Each line that holds the word "wide" counts once; give the total for the records below and nothing else.

RECORDS SHOWN:
◆ ◆ ◆ ◆ ◆

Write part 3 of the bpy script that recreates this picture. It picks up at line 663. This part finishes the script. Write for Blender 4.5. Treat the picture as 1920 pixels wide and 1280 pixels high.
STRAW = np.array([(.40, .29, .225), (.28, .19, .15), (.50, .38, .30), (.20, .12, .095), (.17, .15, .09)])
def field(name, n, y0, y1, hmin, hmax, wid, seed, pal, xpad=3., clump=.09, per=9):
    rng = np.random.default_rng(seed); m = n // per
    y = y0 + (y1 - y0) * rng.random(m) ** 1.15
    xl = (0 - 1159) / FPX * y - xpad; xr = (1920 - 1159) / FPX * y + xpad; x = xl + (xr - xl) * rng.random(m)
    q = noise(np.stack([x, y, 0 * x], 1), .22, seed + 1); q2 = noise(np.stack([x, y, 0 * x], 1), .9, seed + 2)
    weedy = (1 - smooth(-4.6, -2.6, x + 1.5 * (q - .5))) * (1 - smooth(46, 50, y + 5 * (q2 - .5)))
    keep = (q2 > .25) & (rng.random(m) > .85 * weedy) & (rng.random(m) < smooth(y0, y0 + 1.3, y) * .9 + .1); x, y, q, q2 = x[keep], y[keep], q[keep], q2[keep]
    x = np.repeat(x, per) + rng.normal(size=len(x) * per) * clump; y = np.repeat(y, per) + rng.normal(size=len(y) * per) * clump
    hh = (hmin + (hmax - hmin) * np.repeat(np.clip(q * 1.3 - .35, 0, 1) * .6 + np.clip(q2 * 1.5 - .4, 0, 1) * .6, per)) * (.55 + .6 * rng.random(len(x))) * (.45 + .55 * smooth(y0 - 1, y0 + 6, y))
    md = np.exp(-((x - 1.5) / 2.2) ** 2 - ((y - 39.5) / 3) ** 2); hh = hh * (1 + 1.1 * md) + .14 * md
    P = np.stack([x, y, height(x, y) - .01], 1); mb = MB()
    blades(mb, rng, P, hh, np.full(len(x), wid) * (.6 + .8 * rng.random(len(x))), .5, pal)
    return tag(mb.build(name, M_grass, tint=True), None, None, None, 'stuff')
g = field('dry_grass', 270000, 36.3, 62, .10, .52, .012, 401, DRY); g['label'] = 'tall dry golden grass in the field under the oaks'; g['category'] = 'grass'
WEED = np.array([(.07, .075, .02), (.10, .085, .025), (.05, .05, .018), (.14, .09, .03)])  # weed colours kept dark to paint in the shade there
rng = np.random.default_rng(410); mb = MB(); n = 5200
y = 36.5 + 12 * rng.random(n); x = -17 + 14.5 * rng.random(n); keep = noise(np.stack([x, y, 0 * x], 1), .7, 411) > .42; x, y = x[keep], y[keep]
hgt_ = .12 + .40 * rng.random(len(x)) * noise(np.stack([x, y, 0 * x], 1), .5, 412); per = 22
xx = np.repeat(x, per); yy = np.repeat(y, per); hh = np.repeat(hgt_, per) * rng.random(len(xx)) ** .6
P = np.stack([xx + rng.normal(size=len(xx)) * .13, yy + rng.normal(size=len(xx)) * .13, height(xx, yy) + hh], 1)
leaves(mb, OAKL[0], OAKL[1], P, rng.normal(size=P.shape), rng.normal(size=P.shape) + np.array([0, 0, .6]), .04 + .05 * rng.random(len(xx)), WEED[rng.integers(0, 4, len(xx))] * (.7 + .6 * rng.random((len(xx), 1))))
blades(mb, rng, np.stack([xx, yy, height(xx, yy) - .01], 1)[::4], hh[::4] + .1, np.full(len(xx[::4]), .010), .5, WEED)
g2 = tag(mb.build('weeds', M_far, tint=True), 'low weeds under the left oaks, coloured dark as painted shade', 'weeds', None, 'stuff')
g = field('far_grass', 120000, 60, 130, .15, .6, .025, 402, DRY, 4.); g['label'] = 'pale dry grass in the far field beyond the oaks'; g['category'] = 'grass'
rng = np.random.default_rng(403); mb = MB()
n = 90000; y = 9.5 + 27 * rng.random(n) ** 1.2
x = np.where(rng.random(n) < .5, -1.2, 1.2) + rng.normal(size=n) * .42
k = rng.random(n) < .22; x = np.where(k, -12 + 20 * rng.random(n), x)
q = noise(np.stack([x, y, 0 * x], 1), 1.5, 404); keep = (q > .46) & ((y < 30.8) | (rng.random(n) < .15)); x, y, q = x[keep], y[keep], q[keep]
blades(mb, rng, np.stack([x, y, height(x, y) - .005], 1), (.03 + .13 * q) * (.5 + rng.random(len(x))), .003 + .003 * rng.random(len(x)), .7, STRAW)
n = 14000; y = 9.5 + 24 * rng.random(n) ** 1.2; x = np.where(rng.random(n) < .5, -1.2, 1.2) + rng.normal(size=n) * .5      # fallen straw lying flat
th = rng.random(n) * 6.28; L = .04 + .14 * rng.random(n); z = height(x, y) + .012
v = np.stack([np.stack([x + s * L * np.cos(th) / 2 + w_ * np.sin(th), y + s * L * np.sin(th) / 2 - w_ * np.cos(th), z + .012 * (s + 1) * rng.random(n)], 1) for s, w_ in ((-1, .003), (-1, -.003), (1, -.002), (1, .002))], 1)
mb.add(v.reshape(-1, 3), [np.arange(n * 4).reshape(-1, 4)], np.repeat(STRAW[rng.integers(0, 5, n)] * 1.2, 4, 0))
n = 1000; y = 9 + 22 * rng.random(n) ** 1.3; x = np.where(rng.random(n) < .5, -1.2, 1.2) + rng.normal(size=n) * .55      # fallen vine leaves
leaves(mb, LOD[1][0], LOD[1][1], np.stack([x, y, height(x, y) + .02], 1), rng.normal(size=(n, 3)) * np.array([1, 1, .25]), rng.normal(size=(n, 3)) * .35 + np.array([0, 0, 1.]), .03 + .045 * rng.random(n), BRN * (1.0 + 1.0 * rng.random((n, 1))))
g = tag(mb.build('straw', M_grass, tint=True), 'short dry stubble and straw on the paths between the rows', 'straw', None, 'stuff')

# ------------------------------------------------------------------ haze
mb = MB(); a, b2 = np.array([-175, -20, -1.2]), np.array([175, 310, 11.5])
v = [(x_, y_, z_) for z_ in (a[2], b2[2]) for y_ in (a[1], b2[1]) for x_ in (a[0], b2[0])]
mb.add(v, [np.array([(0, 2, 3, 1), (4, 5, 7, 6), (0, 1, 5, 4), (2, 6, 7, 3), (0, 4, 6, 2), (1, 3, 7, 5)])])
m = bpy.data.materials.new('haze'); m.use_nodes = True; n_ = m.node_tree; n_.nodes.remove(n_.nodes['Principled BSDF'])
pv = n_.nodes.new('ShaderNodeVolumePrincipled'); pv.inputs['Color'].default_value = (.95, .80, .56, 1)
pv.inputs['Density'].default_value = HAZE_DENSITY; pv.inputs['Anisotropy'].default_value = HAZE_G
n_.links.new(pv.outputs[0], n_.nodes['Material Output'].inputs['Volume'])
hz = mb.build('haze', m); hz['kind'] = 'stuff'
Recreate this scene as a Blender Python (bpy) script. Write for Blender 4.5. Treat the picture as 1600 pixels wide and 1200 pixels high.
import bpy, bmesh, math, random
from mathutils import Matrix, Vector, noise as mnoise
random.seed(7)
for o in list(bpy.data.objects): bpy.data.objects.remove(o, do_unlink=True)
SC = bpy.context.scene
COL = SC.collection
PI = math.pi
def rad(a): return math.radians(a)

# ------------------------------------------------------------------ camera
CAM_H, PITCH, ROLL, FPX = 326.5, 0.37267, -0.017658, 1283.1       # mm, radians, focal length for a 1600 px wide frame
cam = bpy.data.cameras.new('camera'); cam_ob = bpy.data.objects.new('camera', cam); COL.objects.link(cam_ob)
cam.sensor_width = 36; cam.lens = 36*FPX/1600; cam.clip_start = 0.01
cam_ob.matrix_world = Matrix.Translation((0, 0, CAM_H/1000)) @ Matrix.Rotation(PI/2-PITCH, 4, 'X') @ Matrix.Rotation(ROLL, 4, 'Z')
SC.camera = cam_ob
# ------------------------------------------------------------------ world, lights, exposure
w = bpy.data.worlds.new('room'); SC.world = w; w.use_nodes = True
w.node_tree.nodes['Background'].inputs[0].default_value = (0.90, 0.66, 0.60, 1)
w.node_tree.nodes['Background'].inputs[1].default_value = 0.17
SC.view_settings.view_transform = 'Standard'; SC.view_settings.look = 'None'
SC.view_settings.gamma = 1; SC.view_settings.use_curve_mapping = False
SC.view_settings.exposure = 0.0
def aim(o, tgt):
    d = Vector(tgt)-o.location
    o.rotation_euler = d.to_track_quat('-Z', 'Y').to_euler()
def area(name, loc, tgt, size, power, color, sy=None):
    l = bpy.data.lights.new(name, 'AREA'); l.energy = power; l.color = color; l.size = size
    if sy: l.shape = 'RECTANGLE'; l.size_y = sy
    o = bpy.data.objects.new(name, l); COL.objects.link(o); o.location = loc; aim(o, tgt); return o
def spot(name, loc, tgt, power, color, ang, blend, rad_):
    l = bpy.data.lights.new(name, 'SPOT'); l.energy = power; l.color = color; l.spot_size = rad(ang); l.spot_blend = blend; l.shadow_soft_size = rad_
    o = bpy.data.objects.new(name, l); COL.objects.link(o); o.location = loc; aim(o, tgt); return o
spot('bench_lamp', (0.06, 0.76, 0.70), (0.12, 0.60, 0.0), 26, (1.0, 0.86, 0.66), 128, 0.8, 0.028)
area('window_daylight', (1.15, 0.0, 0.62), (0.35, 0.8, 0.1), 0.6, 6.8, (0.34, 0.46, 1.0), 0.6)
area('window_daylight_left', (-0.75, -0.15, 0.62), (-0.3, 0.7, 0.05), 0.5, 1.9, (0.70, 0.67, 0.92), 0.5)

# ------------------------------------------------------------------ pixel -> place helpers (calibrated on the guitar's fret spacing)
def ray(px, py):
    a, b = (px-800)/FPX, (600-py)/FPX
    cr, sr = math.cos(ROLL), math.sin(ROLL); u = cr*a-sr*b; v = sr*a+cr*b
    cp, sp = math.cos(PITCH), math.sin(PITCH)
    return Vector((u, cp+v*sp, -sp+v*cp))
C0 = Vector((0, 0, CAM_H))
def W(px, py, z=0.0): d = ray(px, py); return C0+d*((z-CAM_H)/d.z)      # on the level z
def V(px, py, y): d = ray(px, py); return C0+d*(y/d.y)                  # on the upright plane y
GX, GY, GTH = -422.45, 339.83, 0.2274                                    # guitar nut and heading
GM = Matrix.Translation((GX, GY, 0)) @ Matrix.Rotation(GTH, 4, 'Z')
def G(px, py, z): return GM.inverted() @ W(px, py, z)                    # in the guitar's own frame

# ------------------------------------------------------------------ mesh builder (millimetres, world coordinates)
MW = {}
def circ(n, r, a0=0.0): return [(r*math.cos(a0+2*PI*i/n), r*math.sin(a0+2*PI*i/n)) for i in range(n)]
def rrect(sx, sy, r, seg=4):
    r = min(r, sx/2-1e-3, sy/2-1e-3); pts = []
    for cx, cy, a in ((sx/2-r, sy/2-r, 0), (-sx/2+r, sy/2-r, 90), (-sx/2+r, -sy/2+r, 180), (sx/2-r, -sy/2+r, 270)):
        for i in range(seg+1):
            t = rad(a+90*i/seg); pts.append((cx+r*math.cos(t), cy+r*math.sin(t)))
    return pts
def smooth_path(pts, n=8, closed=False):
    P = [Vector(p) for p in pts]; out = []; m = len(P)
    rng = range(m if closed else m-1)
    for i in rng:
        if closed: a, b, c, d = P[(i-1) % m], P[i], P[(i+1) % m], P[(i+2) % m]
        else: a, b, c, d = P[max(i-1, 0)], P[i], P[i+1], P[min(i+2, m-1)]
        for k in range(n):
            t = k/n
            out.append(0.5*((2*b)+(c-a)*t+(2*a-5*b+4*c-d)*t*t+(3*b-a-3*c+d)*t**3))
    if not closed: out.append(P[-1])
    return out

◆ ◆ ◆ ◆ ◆

THE SOLUTION: 3